The Monday Morning Quarterback : A quick analysis of important economic data released over the last week
Arizona Snapshot
The latest forecasts from the Arizona Department of Administration projected the state to gain 107,500 nonfarm jobs between 2012 and 2014. That is a two-year period. All sectors are projected to gain jobs. The chart below indicates the percent change anticipated and the absolute growth in jobs projected.
Arizona retail sales continue to do well in total. They now stand 9.9% above a year ago. Yet, the major increases in terms of dollars and percent change remain in the Motor Vehicle Dealers and Miscellaneous Automotive categories. Other categories are increasing, but, not as rapidly.
Greater Phoenix single-family listings on the multiple listing service are up 16.0% over a year ago. That has pushed up month’s supply of houses on the market to 4.4 vs. 3.2 a year ago.
The new supply has caused the median price of sales in the MLS to flatten in October to $185,000, the same as in September. In total, resale activity in October was 10.6% below a year ago.
New build sales volume was 7.4% below a year ago. Median new home prices were $300,522 compared to $246,037 a year ago and $294,012 in September.
Foreclosure activity in the Valley continues to decline and is now at levels not seen since 2006.
U.S. Snapshot
Job growth topped expectations. Total payroll jobs in October increased 204,000 following a revised increase of 163,000 for September. August was also revised upward from 193,000 to 238,000. Given the revisions, the employment picture has been stronger than generally recognized. The consensus for October was for an increase of 120,000. Yet, the unemployment rate firmed to 7.3% in October. This was the consensus forecast.

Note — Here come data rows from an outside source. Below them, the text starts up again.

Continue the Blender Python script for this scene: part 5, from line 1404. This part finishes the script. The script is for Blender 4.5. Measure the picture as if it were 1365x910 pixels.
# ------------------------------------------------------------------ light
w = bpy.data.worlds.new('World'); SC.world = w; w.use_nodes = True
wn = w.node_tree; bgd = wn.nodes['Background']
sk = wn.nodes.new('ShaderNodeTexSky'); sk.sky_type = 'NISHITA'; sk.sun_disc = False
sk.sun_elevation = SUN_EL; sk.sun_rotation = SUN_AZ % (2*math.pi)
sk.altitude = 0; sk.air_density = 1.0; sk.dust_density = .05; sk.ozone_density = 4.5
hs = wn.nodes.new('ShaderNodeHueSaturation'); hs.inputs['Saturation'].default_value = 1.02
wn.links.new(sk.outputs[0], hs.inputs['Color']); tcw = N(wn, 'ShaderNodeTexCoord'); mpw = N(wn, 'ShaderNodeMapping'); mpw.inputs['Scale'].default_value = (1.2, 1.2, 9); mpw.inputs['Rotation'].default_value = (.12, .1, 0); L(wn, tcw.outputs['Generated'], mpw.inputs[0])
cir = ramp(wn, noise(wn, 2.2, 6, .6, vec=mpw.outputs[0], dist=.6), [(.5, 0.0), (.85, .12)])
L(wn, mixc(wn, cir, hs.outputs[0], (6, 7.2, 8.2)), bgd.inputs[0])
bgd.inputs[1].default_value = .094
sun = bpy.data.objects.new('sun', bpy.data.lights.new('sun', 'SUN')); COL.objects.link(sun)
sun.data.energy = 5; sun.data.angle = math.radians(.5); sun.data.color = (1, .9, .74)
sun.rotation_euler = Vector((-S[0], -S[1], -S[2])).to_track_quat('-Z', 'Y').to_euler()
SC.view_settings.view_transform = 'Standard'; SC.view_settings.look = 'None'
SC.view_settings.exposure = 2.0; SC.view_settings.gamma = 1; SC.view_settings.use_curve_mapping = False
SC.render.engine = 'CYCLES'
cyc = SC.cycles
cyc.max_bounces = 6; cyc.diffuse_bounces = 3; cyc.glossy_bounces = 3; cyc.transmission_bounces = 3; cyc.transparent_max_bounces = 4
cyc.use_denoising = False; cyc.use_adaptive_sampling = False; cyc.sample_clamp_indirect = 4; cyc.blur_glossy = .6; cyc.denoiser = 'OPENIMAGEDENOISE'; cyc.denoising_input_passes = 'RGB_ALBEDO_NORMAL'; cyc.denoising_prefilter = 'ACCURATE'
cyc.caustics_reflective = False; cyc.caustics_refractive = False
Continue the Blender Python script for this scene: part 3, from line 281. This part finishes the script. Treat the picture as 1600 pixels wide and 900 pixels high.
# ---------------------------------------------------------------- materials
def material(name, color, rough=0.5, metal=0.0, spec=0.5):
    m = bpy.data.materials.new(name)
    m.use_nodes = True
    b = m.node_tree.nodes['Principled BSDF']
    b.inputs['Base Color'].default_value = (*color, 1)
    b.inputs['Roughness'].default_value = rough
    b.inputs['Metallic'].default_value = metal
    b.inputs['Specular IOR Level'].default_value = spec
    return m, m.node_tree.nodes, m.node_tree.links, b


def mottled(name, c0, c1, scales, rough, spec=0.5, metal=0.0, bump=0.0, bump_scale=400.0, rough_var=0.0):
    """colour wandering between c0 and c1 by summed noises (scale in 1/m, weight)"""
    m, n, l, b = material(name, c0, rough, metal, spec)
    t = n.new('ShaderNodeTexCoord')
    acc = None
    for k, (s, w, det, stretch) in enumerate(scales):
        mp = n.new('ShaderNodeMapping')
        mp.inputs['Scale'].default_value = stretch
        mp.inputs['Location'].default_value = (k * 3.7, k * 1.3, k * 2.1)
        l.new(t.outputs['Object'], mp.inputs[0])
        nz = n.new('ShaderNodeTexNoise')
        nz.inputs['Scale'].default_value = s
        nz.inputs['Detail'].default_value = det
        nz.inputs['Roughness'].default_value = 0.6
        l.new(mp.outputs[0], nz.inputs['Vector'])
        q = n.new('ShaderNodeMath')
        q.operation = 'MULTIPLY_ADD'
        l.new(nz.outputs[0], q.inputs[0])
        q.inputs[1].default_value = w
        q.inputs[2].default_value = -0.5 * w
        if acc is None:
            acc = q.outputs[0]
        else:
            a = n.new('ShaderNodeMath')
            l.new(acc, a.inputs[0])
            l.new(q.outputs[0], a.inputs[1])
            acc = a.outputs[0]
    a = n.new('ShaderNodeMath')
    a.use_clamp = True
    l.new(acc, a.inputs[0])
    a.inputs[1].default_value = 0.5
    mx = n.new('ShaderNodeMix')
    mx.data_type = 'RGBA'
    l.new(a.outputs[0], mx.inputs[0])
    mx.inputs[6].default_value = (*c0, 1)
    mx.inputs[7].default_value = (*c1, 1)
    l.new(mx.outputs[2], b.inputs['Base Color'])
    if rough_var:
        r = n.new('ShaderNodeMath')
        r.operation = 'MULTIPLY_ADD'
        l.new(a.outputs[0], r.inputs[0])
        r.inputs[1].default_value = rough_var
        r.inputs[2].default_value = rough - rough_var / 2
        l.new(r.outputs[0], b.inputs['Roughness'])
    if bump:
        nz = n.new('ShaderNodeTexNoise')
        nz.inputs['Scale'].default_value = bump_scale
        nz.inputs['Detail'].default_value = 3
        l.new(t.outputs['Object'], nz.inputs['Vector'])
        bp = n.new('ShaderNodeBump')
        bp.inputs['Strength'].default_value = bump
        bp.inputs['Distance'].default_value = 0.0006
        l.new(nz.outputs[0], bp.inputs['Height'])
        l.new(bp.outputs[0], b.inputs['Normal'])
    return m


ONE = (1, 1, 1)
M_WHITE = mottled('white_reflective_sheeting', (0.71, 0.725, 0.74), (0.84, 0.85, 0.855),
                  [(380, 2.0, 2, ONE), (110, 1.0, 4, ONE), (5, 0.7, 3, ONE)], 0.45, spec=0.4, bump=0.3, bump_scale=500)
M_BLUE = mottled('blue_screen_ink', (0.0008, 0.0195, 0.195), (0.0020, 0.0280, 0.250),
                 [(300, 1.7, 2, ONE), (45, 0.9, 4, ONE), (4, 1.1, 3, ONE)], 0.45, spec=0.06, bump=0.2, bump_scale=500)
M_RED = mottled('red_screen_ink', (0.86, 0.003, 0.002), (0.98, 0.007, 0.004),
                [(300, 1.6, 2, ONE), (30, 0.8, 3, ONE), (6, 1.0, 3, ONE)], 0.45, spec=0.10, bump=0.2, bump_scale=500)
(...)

Real GDP for the third quarter was also a surprise on the high side. But, inventories played a big role. Analysts had projected a 2.0% rise. The major difference between the projected and the actual was a large increase in inventories that contributed 0.83 percentage points to the growth in real GDP between the second and third quarters. Overall, the economy is not as strong as the headline number suggests.
National personal income increased in September by 3.7% vs. a year ago and 0.5% from a month ago. Disposable personal income grew by 2.9% and 0.5% over the same time periods. Personal consumption expenditures grew at a slightly slower pace than DPI (2.7% and 0.2% respectively). Thus, the savings rate increased slightly from 4.7% in August to 4.9% in September.
The index of leading indicators increased 0.7% in September. This follows a 0.7% gain in August and a 0.4% gain in July.
According to the University of Michigan, consumer sentiment unexpectedly dipped in November to a two-year low as lower income households worried about their job prospects and financial outlooks and negative views of the government lingered. The index stands at 72.0 compared to 73.2 last month and 82.7 a year ago.
The government’s acquisition of student loans is once again inflating gains for consumer credit, which rose $13.7 billion (0.5%) in September. The latest gain, like past gains in this cycle, is entirely in the non-revolving component. Revolving credit, the component where credit card debt is tracked, is down 0.2%. Retailers are increasingly concerned that spending will be limited during the holidays which don’t look like they will get much of a boost from consumer borrowing.
Increases in the median existing home price have slowed. The National Association of Realtors indicated that the median price of an existing home was $207,300 in the third quarter compared to $203,400 in the second quarter. In Greater Phoenix, the NAR data shows third quarter median prices at $191,700 compared to $183,300 in the second quarter.